— START DATA EXCERPT —

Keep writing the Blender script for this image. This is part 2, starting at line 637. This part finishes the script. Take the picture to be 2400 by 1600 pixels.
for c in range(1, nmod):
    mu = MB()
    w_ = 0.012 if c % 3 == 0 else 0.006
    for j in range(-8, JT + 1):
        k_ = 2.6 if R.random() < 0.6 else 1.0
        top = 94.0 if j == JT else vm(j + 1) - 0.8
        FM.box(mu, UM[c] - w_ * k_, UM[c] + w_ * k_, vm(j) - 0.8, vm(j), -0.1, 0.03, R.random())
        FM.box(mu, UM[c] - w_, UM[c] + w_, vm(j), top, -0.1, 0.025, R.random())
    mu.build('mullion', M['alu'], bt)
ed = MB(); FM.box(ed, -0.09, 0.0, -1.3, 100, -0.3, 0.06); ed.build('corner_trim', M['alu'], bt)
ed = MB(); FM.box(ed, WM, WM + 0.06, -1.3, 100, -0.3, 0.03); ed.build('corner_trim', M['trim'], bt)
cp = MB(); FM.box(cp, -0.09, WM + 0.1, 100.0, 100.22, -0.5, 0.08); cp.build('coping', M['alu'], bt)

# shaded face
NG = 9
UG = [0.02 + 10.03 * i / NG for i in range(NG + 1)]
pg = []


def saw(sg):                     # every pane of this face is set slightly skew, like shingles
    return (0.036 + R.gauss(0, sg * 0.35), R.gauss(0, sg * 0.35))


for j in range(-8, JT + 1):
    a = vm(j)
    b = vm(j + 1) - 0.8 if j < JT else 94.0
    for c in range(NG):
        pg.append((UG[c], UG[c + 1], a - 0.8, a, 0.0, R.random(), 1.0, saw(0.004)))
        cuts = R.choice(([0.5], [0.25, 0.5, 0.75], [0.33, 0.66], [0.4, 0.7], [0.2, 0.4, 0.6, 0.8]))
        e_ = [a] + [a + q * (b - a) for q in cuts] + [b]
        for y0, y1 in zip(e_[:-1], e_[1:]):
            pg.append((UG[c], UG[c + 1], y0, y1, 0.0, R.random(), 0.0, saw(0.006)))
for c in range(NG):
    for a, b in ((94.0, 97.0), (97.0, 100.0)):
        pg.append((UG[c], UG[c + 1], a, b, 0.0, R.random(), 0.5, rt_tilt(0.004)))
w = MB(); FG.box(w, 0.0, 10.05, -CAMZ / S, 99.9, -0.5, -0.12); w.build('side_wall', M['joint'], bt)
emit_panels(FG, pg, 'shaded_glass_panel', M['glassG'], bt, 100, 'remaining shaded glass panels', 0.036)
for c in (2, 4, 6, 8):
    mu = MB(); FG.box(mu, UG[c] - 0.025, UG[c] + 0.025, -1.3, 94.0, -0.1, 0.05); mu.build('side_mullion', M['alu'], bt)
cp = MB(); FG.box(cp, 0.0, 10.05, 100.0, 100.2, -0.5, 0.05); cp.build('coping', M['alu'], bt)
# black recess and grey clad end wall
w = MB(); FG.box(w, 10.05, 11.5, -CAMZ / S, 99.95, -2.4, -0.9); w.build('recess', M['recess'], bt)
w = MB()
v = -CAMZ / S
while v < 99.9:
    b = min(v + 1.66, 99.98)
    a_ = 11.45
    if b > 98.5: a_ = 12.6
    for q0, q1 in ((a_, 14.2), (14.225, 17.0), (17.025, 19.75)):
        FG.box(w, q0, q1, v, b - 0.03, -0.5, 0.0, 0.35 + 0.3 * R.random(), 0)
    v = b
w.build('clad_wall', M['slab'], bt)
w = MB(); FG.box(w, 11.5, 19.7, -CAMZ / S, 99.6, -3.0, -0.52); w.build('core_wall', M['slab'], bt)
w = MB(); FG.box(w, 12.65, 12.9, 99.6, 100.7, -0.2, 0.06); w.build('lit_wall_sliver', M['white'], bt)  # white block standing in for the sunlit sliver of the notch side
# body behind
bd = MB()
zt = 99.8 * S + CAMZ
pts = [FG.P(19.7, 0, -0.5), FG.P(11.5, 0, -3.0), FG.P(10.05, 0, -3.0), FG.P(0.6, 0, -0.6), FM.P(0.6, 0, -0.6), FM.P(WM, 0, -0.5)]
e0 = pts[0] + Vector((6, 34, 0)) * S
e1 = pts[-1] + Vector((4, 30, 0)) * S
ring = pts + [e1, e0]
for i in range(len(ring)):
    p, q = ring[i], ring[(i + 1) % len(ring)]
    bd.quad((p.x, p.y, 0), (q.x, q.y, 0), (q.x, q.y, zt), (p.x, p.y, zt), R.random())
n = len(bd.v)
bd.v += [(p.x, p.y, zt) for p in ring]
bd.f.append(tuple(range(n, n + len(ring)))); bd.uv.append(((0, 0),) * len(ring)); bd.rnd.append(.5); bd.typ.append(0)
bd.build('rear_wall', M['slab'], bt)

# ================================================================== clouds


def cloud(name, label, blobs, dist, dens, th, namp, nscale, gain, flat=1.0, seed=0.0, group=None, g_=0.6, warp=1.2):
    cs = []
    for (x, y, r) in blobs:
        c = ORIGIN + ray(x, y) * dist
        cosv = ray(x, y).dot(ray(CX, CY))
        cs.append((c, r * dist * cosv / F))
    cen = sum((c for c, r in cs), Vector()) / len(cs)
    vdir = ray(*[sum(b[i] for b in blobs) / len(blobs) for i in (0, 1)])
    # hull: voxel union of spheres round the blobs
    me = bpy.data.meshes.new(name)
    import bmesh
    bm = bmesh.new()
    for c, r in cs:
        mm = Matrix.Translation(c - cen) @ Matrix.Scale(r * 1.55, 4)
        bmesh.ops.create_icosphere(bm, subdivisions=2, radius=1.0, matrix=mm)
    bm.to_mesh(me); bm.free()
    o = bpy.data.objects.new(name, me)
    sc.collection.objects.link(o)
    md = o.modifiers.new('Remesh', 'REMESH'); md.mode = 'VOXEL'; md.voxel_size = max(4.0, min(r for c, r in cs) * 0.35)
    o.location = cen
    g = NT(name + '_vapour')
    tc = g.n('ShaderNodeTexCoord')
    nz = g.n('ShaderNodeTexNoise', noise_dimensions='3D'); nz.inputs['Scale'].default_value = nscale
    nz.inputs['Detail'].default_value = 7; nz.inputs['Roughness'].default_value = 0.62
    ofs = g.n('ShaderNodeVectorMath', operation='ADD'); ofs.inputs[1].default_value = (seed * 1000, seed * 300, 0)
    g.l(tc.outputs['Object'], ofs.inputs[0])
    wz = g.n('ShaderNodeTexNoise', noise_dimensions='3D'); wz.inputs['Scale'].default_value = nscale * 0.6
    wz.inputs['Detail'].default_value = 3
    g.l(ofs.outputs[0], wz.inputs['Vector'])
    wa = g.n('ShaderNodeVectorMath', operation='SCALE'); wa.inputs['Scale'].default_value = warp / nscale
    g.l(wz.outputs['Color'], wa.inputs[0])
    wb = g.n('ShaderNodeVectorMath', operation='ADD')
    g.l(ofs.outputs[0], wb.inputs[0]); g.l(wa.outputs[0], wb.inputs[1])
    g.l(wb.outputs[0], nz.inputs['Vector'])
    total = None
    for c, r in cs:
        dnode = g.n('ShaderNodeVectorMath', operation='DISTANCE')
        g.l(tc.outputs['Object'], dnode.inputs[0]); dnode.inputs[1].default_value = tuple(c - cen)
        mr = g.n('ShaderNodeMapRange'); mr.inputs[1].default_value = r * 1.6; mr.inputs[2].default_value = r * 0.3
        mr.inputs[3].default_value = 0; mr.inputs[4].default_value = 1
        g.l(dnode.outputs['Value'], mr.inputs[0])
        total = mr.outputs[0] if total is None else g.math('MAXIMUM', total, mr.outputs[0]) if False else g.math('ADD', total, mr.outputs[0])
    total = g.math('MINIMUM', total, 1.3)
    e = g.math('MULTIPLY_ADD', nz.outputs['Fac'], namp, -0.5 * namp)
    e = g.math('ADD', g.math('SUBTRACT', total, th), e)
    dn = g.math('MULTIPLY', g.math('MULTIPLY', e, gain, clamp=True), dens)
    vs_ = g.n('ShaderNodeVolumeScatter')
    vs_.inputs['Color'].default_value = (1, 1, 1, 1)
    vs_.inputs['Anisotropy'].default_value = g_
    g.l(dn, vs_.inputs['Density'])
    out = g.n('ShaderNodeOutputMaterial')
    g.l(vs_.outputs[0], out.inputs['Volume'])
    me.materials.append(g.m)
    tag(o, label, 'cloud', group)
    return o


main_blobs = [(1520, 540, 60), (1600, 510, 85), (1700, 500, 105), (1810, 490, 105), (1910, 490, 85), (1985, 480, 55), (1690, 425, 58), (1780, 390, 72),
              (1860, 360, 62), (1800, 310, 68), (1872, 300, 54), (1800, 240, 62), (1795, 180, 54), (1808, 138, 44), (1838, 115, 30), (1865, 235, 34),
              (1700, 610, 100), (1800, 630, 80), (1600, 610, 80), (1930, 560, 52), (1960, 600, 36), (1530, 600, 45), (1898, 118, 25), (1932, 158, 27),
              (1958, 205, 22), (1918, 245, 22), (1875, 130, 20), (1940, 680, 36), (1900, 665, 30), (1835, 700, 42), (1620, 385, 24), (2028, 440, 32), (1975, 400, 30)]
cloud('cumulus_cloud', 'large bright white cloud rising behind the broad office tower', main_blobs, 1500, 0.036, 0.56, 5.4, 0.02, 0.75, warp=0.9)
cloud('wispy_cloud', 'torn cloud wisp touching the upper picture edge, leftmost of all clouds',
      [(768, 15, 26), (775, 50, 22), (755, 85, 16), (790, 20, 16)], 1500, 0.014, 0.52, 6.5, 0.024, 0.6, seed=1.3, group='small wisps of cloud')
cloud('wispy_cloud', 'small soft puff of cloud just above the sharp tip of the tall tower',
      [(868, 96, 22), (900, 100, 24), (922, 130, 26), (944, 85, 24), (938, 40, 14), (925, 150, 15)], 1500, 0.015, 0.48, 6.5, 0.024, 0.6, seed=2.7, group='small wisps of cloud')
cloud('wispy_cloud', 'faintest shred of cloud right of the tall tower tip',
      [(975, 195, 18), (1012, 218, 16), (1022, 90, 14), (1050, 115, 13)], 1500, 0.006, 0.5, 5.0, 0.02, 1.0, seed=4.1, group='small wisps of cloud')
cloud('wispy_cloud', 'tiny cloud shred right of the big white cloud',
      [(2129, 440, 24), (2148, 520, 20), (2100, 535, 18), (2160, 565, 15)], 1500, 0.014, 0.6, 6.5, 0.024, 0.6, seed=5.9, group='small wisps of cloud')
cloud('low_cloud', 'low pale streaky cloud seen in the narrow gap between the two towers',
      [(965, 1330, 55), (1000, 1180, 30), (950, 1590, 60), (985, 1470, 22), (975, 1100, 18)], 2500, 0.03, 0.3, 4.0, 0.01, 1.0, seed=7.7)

— END DATA EXCERPT —

PROBLEM
Your output must be the lines of the material above, from the first through the line that contains "return (0.036 +", copied exactly. Include both endpoints and nothing else.

TASK ANSWER
Keep writing the Blender script for this image. This is part 2, starting at line 637. This part finishes the script. Take the picture to be 2400 by 1600 pixels.
for c in range(1, nmod):
    mu = MB()
    w_ = 0.012 if c % 3 == 0 else 0.006
    for j in range(-8, JT + 1):
        k_ = 2.6 if R.random() < 0.6 else 1.0
        top = 94.0 if j == JT else vm(j + 1) - 0.8
        FM.box(mu, UM[c] - w_ * k_, UM[c] + w_ * k_, vm(j) - 0.8, vm(j), -0.1, 0.03, R.random())
        FM.box(mu, UM[c] - w_, UM[c] + w_, vm(j), top, -0.1, 0.025, R.random())
    mu.build('mullion', M['alu'], bt)
ed = MB(); FM.box(ed, -0.09, 0.0, -1.3, 100, -0.3, 0.06); ed.build('corner_trim', M['alu'], bt)
ed = MB(); FM.box(ed, WM, WM + 0.06, -1.3, 100, -0.3, 0.03); ed.build('corner_trim', M['trim'], bt)
cp = MB(); FM.box(cp, -0.09, WM + 0.1, 100.0, 100.22, -0.5, 0.08); cp.build('coping', M['alu'], bt)

# shaded face
NG = 9
UG = [0.02 + 10.03 * i / NG for i in range(NG + 1)]
pg = []


def saw(sg):                     # every pane of this face is set slightly skew, like shingles
    return (0.036 + R.gauss(0, sg * 0.35), R.gauss(0, sg * 0.35))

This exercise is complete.